Uruguay y Corea del Sur firmaron un 0-0 con apenas vestigios de emoción. En estricto sentido, se trató del clásico partido de fase de grupos que entrega un resultado insípido y se interpreta como una frustración para uno de los implicados.
La Celeste llegó como favorita, pero se encontró con un cerrojo indescifrable. La peor noticia para ellos no es el empate en sí mismo, sino las consecuencias que tendrá: el grupo se pone más cerrado que nunca, a espera de lo que hagan Portugal y Ghana.
Fue valiente Corea del Sur en los primeros minutos. Se preocuparon por demostrar que no serían meros espectadores. Uruguay es, ante todo, un equipo que demanda respeto a sus rivales.
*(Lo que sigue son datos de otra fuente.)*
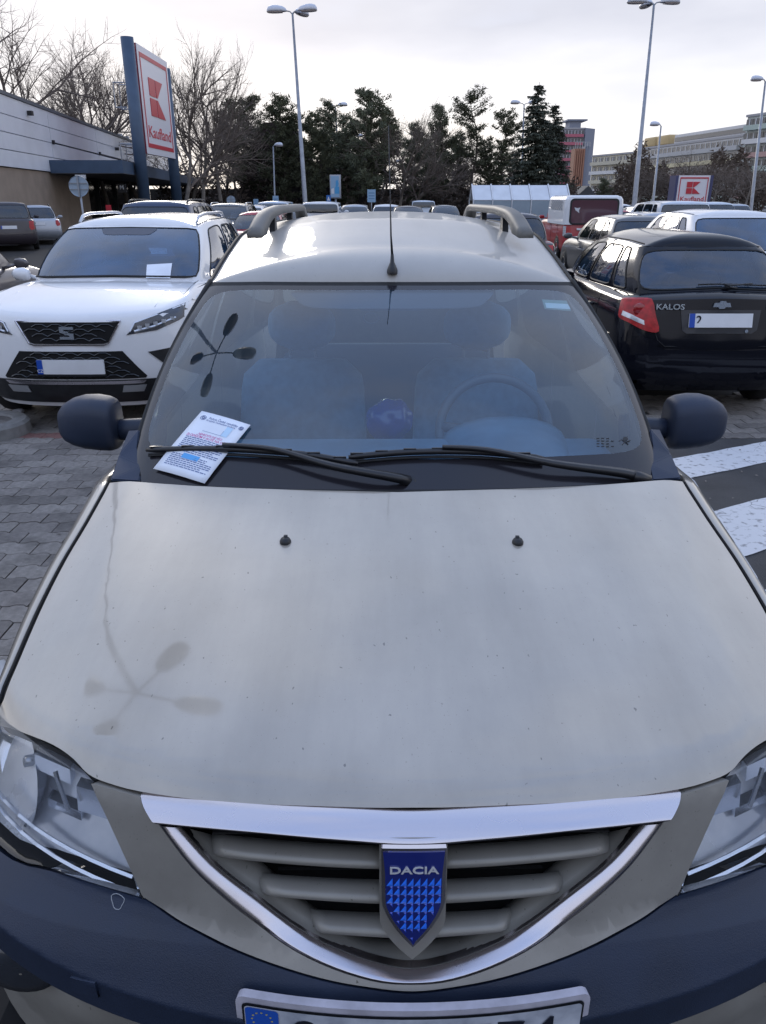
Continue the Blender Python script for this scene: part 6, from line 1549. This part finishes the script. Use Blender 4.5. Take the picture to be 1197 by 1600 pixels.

Las dos estrellas mundiales en su escudo (ellos dices que son cuatro) pesan y mucho. Los coreanos quisieron hacerse del balón al principio para contradecir los papeles, pero la lógica se impuso en poco tiempo.
Uruguay, dueño de la posesión, se atascó en sus intentos, sin la clarividencia ni la sorpresa que siempre se requieren para hacer daño de verdad. El manojo de individualidades con el que cuentan no bastó para generar peligro abrumador.
Eso sí, no faltaron los avisos de peligro. En el primer tiempo, Federico Valverde mandó un balón venenoso apenas encima del arco de y Diego Godín, como en los viejos tiempos, remató de cabeza y sólo el poste frustró su festejo. El veterano central, ícono del Atlético de Madrid y hoy en Vélez de Argentina, es el ejemplo de la ambivalencia uruguaya: tienen talento joven a raudales, pero les resulta imposible desprenderse de las vacas sagradas.
Suárez, Cáceres y Godín estuvieron en Sudáfrica 2010, hace doce años. Hoy arrancaron como titulares. En el segundo tiempo entró Edinson Cavani, otro estandarte de vigencia eterna. Y mucho no se les puede culpar, porque es Uruguay una selección acostumbrada a los bandazos. Así se explica también por qué les cuesta un mundo llevar la batuta de los partidos cuando son vistos como favoritos y por qué se sienten tan cómodos cuando son barridos con la mirada.
Paulo Bento, portugués que dirige a los surcoreanos, les bloqueó el paso con la efectiva dupla de Jung y Hwang en el mediocampo. Y fue también Hwang quien se perdió un gol cantado, solo frente al arquero Rochet, para enviar el balón encima del arco.
Encontró mayores ventanas el equipo de Diego Alonso con Edinson Cavani en el campo. En lugar de su compinche Suárez, el delantero del Valencia ofreció alternativas para llegar al arco, aunque también se echó de menos su versión más lúcida, esa que ya nunca volverá. Darwin Núñez, llamado a sucederlos a ambos (Suárez y Cavani) fue un vendaval constante: su físico atlético mezclado con una técnica pulcra lo convierten en garbanzo de a libra para el futbol moderno. Sin embargo, al novel atacante le faltó precisión en la última zona. Es cuestión de tiempo. Su presentación mundialista debería entusiasmar, no preocupar.
o mismo aplica para Valverde, que aquí no tiene el soporte emocional y futbolístico que lo arropa en el Real Madrid. Y le da lo mismo: toma el balón y sabe que puede hacer algo diferente con él. Como ese riflazo que estuvo a punto de romper la monotonía del partido y, de nuevo, fue a dar al poste. Quizá Uruguay mereció un poco más, pero no mucho más. La Corea de Son Heung-min, hoy enmascarado y discreto, puso de su parte para sacar el empate. Resultado dulce para ellos, amargo para los sudamericanos.
El grupo queda para cualquiera. Quizá no pueda decirse que es el de la muerte, pero en el papel ya no hay superioridad absoluta de ningún equipo sobre otro. Los charrúas se jugarán todo en su siguiente partido, contra la Portugal de Cristiano Ronaldo. Y los lusos seguro que tendrán ganas de revancha después de la eliminación que sufrieron en Rusia 2018 a manos de Uruguay. Después vendrá Ghana, que tampoco olvida la mano de Suárez en 2010 y los consecuentes penales que les echaron del mundial. Y quizá lo mejor para los bicampeones del mundo sea tener el viento en contra. Ahí son peligrosos, ahí no decepcionan nunca.